My Hands in the Dirt by Sarah Anne Childers
I longed to put my hands in the dirt.
Four springs ago I built a garden in my neighbor Laura's backyard. She had five raised beds made of graying wood. There was a narrow strip along the north fence, a fat square against a thicket of raspberry canes, and in the lawn three identical rectangles like Lego blocks pressed into a green base.
Laura’s house is around the corner from my building. I can make out her roofline from my balcony, but we didn’t meet until she sent a message to the staggeringly long and slow moving wait list for a plot in our neighborhood’s community pea patch. I responded, and that evening after putting my toddler daughter to bed, I went to meet Laura in her backyard. I was not the first. An avid outdoorswoman close to retirement with cropped silver hair and a trace of an east coast accent, Laura had for several years offered up her garden beds for others to cultivate. In return she asked only that we rid the raspberries of the strangling morning glory vines that snaked from under a neighbor’s fence.
Laura gave me a tour. It was twilight, but I saw that the soil was low and sodden from winter rain, and that the weeds had already seeded and were throwing parties and inviting all of their friends. The rotting fence sported rodent-sized holes at the base. The raspberry canes had not been cut back and lay flopped all over the place. Yet I could hardly believe my luck. It looked like possibility to me. “I haven’t been back here in awhile,” Laura admitted, absentmindedly bending to pull tufts of chickweed from the cracks between the pavers while she talked, as gardeners do. “It might be a lot of work,” she said. The garden was work I wanted. I thanked Laura and meant it.

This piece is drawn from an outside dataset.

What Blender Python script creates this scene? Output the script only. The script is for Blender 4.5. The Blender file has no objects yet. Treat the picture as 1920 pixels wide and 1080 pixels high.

I went to Laura’s the next morning and most mornings after that once I’d dropped my daughter off at preschool. I had the time because I was in the middle of a year of absence from my job at the university and on leave from graduate school. I half-jokingly referred to the year as my sabbatical, like I had earned it. I told myself to use the time to figure out what I wanted to be when I grew up or to at least make a plan for, you know, life. Instead I read science fiction and fantasy novels, made pot after pot of soup that I gave away to friends, and longed to put my hands in the dirt.
The last of Laura’s gardeners left a mess, and that’s where I started because cleaning up was something I knew how to do. After weeding, I dug down into the beds and among the fat happy earthworms found knobby overgrown root systems of lord-knows-what and heaps plastic plant tags. Unearthing these traces of the gardeners before me was like coming upon relics of a love’s past loves. Fascinated and dismissive all at once, I examined everything, puzzling through what it was and what it meant. Then I had a moment of panic that the previous gardeners had done it (this, gardening) better than I would because what I did not tell Laura is that despite being raised by a master gardener (my mother), I had no clue what I was doing. And then I unceremoniously hucked all evidence of those other gardeners into the compost bin. Ciao!
I took Laura’s request on the behalf of the raspberries seriously and on hands and knees unwound morning glory vines from the delicate emerging canes, pulling great lengths of the weed from the ground only to find that it rematerialized almost instantly. Under a mass of the stuff, in the corner of the raspberries, I found a smooth pale rock etched with the word Little. Little was a bunny. He had belonged to Laura’s daughter. Laura told me that when Little died, her daughter saved her allowance to commission the gravestone and then buried him between the raspberries and the roses.
Laura’s daughter stamped her girl-child sadness on stone. I wrote mine in black ink on plywood crosses in a graveyard long ago covered by salal and blackberry brambles at the edge of my parents’ property, across the lawn from my mother's garden.